▶ [Given instruction]:
Look through the listing for the word "this". Copy each line that has it.

————————

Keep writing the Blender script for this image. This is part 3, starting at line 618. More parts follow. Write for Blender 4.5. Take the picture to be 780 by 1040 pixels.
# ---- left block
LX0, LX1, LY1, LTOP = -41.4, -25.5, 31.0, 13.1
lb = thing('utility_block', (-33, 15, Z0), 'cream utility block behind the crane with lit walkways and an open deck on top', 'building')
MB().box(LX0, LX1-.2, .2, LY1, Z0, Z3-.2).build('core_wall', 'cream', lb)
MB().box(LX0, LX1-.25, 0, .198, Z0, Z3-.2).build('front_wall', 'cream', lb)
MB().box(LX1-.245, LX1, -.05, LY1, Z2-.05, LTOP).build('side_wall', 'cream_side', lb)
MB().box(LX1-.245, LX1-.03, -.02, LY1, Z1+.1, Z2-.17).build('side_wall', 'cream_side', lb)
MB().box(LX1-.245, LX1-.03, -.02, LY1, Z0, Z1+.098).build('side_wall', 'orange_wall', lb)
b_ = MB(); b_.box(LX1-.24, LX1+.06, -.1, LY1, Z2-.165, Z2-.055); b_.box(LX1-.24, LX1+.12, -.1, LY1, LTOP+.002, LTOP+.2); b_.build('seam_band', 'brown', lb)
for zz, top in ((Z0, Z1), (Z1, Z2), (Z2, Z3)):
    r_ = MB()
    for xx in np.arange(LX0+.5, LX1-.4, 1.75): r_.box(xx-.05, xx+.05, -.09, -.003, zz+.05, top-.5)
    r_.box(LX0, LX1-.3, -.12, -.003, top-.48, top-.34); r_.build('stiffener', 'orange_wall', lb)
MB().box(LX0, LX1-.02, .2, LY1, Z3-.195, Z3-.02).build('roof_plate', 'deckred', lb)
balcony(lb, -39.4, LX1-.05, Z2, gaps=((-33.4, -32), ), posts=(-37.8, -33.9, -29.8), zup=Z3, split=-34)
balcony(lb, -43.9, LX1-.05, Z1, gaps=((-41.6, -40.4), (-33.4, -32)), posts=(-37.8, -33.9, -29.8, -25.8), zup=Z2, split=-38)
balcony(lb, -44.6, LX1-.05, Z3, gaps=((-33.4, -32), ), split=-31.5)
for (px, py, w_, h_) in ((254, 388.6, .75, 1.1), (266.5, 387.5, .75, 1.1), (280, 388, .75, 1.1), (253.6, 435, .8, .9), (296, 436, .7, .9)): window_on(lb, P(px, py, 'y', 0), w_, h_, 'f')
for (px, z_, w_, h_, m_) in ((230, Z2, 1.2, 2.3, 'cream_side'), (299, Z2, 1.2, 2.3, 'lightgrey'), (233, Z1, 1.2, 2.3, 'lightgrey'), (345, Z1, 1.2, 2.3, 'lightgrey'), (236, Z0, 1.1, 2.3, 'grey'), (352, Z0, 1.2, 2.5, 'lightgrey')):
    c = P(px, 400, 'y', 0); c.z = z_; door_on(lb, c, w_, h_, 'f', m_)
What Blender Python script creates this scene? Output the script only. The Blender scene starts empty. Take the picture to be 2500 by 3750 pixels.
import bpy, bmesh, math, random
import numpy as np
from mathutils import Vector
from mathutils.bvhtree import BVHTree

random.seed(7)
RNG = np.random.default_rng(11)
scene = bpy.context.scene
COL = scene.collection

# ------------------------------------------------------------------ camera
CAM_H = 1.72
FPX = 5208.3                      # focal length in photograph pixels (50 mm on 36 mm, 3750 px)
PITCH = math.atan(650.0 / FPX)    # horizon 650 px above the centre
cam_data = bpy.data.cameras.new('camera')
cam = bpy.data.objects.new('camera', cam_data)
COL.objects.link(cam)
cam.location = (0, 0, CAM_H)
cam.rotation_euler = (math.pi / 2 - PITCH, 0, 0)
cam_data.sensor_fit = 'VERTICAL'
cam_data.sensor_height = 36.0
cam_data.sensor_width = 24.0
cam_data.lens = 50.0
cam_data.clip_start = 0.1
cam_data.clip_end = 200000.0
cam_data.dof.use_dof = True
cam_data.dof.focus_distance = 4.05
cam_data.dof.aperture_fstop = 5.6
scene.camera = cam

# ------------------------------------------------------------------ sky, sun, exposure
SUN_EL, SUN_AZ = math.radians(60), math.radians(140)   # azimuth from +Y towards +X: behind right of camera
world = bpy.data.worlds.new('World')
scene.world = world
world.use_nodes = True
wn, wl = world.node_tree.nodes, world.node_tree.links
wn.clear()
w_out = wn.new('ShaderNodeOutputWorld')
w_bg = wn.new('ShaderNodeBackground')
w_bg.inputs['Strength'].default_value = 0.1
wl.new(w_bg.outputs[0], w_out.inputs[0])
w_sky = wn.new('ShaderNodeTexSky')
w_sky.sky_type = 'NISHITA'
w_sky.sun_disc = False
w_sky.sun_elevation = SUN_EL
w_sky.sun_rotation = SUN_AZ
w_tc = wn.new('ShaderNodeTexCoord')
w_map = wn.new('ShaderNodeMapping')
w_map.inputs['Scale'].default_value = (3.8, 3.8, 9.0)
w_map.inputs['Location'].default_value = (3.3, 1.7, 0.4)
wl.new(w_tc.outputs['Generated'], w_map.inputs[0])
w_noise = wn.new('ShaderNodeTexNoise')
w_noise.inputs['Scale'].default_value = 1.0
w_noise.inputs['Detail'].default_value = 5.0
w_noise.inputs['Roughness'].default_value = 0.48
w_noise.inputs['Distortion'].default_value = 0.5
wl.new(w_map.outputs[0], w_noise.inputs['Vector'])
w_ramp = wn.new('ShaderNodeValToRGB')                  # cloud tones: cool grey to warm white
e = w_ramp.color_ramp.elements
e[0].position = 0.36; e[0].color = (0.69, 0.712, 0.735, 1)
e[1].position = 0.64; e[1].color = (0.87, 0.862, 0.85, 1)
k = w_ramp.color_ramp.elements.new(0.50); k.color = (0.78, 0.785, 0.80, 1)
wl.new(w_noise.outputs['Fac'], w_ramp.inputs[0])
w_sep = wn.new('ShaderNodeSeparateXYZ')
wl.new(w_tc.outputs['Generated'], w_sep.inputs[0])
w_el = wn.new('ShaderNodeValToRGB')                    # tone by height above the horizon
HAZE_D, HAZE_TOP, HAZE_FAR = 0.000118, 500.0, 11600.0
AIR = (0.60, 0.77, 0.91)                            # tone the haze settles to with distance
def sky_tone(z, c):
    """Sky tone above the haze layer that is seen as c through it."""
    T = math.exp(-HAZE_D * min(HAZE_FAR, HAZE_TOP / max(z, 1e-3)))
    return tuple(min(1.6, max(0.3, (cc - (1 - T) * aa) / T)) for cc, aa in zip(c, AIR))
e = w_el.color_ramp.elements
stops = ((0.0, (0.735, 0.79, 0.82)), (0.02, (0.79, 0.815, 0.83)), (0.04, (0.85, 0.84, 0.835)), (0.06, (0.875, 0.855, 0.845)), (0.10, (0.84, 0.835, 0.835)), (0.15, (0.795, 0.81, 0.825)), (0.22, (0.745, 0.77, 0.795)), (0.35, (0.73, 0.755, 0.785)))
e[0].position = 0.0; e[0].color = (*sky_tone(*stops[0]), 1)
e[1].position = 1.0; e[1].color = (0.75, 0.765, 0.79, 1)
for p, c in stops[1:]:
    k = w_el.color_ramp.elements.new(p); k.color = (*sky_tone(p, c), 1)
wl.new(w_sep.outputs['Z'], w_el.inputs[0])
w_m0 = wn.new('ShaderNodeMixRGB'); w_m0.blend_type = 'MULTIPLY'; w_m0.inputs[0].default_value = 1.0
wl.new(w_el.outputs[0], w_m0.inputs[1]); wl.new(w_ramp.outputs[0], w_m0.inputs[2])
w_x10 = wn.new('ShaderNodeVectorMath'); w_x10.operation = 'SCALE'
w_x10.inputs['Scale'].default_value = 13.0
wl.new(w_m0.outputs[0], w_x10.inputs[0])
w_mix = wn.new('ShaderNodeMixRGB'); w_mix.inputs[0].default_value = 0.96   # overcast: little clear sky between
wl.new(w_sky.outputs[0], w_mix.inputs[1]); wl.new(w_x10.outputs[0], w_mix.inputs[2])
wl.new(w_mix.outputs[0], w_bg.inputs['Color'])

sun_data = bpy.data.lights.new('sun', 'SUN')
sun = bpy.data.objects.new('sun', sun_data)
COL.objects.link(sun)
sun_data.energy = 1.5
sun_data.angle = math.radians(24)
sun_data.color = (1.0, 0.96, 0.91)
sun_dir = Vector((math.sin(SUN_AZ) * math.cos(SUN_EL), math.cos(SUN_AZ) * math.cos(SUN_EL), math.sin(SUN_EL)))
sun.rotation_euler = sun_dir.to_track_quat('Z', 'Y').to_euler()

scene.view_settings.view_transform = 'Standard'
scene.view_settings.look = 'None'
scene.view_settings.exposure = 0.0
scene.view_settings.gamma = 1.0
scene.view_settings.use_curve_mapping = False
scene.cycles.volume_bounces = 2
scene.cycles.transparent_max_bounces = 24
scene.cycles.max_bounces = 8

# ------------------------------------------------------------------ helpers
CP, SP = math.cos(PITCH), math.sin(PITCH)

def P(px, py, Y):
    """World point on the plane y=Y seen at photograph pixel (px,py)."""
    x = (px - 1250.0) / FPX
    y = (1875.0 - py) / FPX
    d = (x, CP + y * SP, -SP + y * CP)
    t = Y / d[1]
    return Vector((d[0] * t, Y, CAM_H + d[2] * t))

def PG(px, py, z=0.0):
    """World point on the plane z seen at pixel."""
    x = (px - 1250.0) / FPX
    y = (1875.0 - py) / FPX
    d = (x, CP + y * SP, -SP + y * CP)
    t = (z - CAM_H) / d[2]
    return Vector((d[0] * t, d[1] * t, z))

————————

▶ [Task output]:
Keep writing the Blender script for this image. This is part 3, starting at line 618. More parts follow. Write for Blender 4.5. Take the picture to be 780 by 1040 pixels.
What Blender Python script creates this scene? Output the script only. The Blender scene starts empty. Take the picture to be 2500 by 3750 pixels.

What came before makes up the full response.